We do have a follow-up from Ethan Meister, who is a private investor. Your line is open.

Unidentified Analyst, Analyst

Hi, thanks again. By 2030, the portfolio at National will significantly run down, right? So you wouldn't even anticipate the capital required there. I mean, it looks like it will be somewhere in the low-teens billions by the end of 2030, right?

William Fallon, Executive

I think that's correct, yes.

Unidentified Analyst, Analyst

I wanted to check on the share repurchase. Is the remaining $71 million all intended for Inc., since I recall it was previously stated to be between National and Inc., but now you've mentioned there's no capacity at National?

William Fallon, Executive

You're correct. It can be used by either entity. Right now, as Anthony described, under the department regulations, we have more capacity at National. So right now, it would only be the Inc. If for some reason, the situation at National were to change in the future, the $71 million would still apply there as well.

Unidentified Analyst, Analyst

Okay. And is that something that you are considering to restart the repurchase after you get through the quiet period here?

William Fallon, Executive

Again, we always look at what the opportunities are with our capital, whether it be debt, shares or anything else we might need it for.
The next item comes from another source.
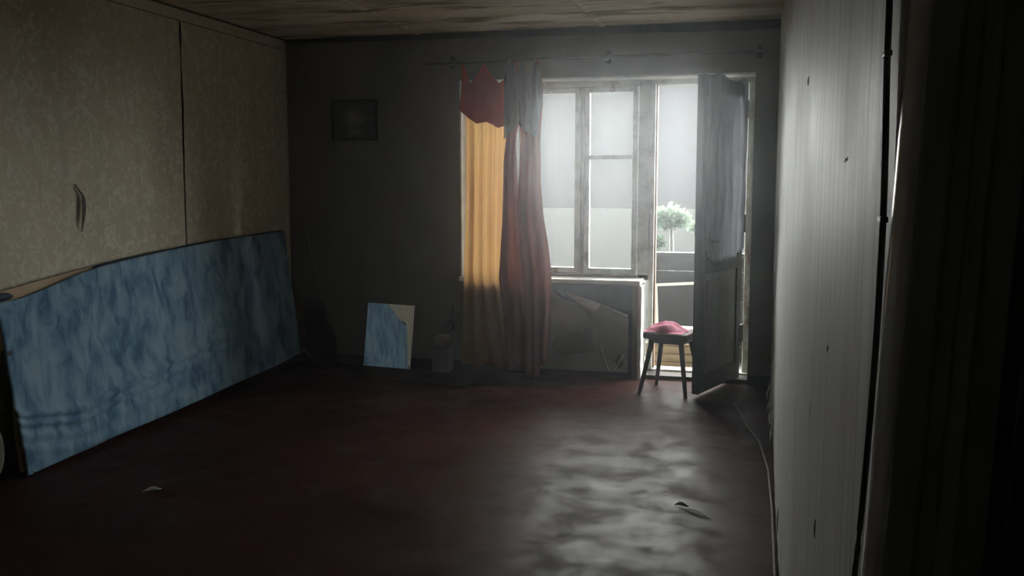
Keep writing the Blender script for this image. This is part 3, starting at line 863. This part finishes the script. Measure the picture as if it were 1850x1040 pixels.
# ------------------------------------------------------------------ balcony and the world outside
struct(obj('floor_balcony', boxes(((2.0, 7.20, -0.22), (4.4, 8.32, -0.10))), 'slab'), 'concrete balcony slab outside the open door')
pr = empty('balcony_parapet', (3.0, 8.25, -0.1))
tag(pr, 'grey boarded balcony parapet seen through the open door', 'parapet')
def ppart(name, ab, mat, bevel=0.004):
    return wpart(name, ab, mat, pr, bevel)
ppart('top_rail', (((2.70, 8.19, 0.80), (4.4, 8.31, 0.84)),), 'balcony')
for k, (z0, z1) in enumerate(((0.685, 0.797), (0.56, 0.68), (0.43, 0.555), (0.30, 0.425), (0.17, 0.295), (0.04, 0.165), (-0.099, 0.035))):
    ppart('board', (((2.72, 8.215 + 0.004 * (k % 2), z0), (4.4, 8.245 + 0.004 * (k % 2), z1)),), 'balcony', 0.003)
for px in (2.74, 3.5, 4.3):
    ppart('post', (((px, 8.25, -0.099), (px + 0.05, 8.30, 0.80)),), 'balcony')
# old cabinet door leaning on the parapet
cd = empty('cabinet_door', (3.06, 8.02, -0.1))
tag(cd, 'dark old cabinet door with pale edges leaning inside the balcony parapet', 'cabinet door')
cd.rotation_euler = (math.radians(-11), math.radians(-4), 0)
obj('panel', boxes(((-0.24, 0.0, 0.045), (0.40, 0.018, 0.685))), 'panel', cd, bevel=0.002)
obj('pale_edge', boxes(((-0.262, -0.006, 0.04), (-0.225, 0.022, 0.705)),), 'white', cd, bevel=0.002)
obj('pale_edge', boxes(((-0.225, -0.006, 0.68), (0.41, 0.022, 0.705)),), 'white', cd, bevel=0.002)
# slatted crate and foam box
cr = empty('slatted_crate', (3.04, 7.55, -0.1))
tag(cr, 'low tan slatted wooden crate on the balcony behind the stool', 'crate')
for k in range(4):
    for yy_ in (-0.12, 0.12):
        obj('slat', boxes(((-0.26, yy_ - 0.008, 0.006 + k * 0.065), (0.30, yy_ + 0.008, 0.06 + k * 0.065))), 'plank', cr, bevel=0.003)
for k in range(4):
    obj('corner_post', boxes(((-0.252 if k < 2 else 0.27, -0.112 if k % 2 else 0.085, 0.002), (-0.225 if k < 2 else 0.292, -0.085 if k % 2 else 0.112, 0.262))), 'plank', cr)
obj('crate_lid', boxes(((-0.262, -0.13, 0.263), (0.302, 0.13, 0.275))), 'plank', cr)
fb = empty('foam_box', (3.16, 7.56, 0.176))
tag(fb, 'small white foam box resting on the slatted crate', 'box')
obj('box_body', boxes(((-0.12, -0.09, 0.0), (0.14, 0.09, 0.085))), 'whitebox', fb, bevel=0.006)
obj('box_lid', boxes(((-0.125, -0.095, 0.085), (0.145, 0.095, 0.11))), 'whitebox', fb, bevel=0.006)

struct(obj('ground_yard', boxes(((-200, 12, -9.4), (200, 420, -9.0))), 'ground'))
def tree(px, py, rad, hgt, seed, label):
    e = empty('leafy_tree', (px, py, -9.0))
    tag(e, label, 'tree', None)
    rnd = random.Random(seed)
    obj('trunk', tube(bmesh.new(), [(0, 0, 0), (0.15, 0, hgt * .35), (0.05, 0, hgt * .7)], [0.32, 0.24, 0.12], 8), 'bark', e, smooth=True)
    bm = bmesh.new()
    for k in range(2600):
        d = Vector((rnd.gauss(0, 1), rnd.gauss(0, 1), rnd.gauss(0, 1))).normalized()
        rr = rad * (0.3 + 0.7 * rnd.random()) * (1 + 0.6 * nz(d.x * 2 + seed, d.y * 2, d.z * 2))
        p = Vector((0, 0, hgt * .72)) + Vector((d.x * rr, d.y * rr, d.z * rr * 0.62))
        a = Vector((rnd.gauss(0, 1), rnd.gauss(0, 1), rnd.gauss(0, 1))).normalized() * 0.22
        b = a.cross(Vector((rnd.gauss(0, 1), rnd.gauss(0, 1), rnd.gauss(0, 1)))).normalized() * 0.13
        bm.faces.new([bm.verts.new(p + q) for q in (a, b, -a, -b)])
    o = obj('crown', bm, 'leaf', e)
    o['kind'] = 'stuff'
tree(-3.6, 80, 1.6, 10.7, 1, 'pale green round tree beyond the balcony, seen mid doorway')
tree(-4.9, 79, 0.9, 7.9, 2, 'small pale tree low by the door frame, beyond the balcony')
tree(-1.2, 84, 1.2, 9.4, 3, 'pale tree half hidden by the open door edge, beyond the balcony')

# ------------------------------------------------------------------ haze volume added to imitate lens glow around the window
hm = bpy.data.materials.new('lens_glow_haze')
hm.use_nodes = True
hn = hm.node_tree
hn.nodes.remove(hn.nodes['Principled BSDF'])
vs_ = nd(hn, 'ShaderNodeVolumeScatter')
vs_.inputs['Color'].default_value = (0.94, 0.975, 1.0, 1)
vs_.inputs['Density'].default_value = 0.014
vs_.inputs['Anisotropy'].default_value = 0.93
hn.links.new(vs_.outputs[0], hn.nodes['Material Output'].inputs['Volume'])
M['haze'] = hm
hc = bpy.data.curves.new('glow_haze_volume', 'CURVE')
hc.dimensions = '3D'
hc.bevel_depth = math.sqrt(0.5)
hc.bevel_resolution = 0
hc.use_fill_caps = True
spl = hc.splines.new('POLY')
spl.points.add(1)
for p_, z in zip(spl.points, (-0.02, H + 0.02)):
    p_.co = (0, 0, z, 1)
    p_.tilt = math.pi / 4
hc.materials.append(hm)
hz = bpy.data.objects.new('glow_haze_volume', hc)
hz.scale = (W + 0.1, 7.015 - YB + 0.05, 1)
hz.location = (W / 2, (7.015 + YB - 0.05) / 2, 0)
C.objects.link(hz)
hz['kind'] = 'stuff'
tag(hz, 'thin haze volume added through the room to imitate lens glow', 'haze')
Unidentified Analyst, Analyst

Okay, thank you.

Greg Diamond, Managing Director of Investor and Media Relations

Thank you, Brittany, and thanks to all of you for listening to the call today. Please contact us directly if you have any additional questions. We also recommend that you visit our website at mbia.com for additional information about the company. Thank you for your interest in MBIA. Good day, and goodbye.

Operator, Operator

Thank you, ladies and gentlemen. This does conclude today's MBIA Fourth Quarter and Full Year 2023 Financial Results Conference Call. You may now disconnect your lines, and have a wonderful day.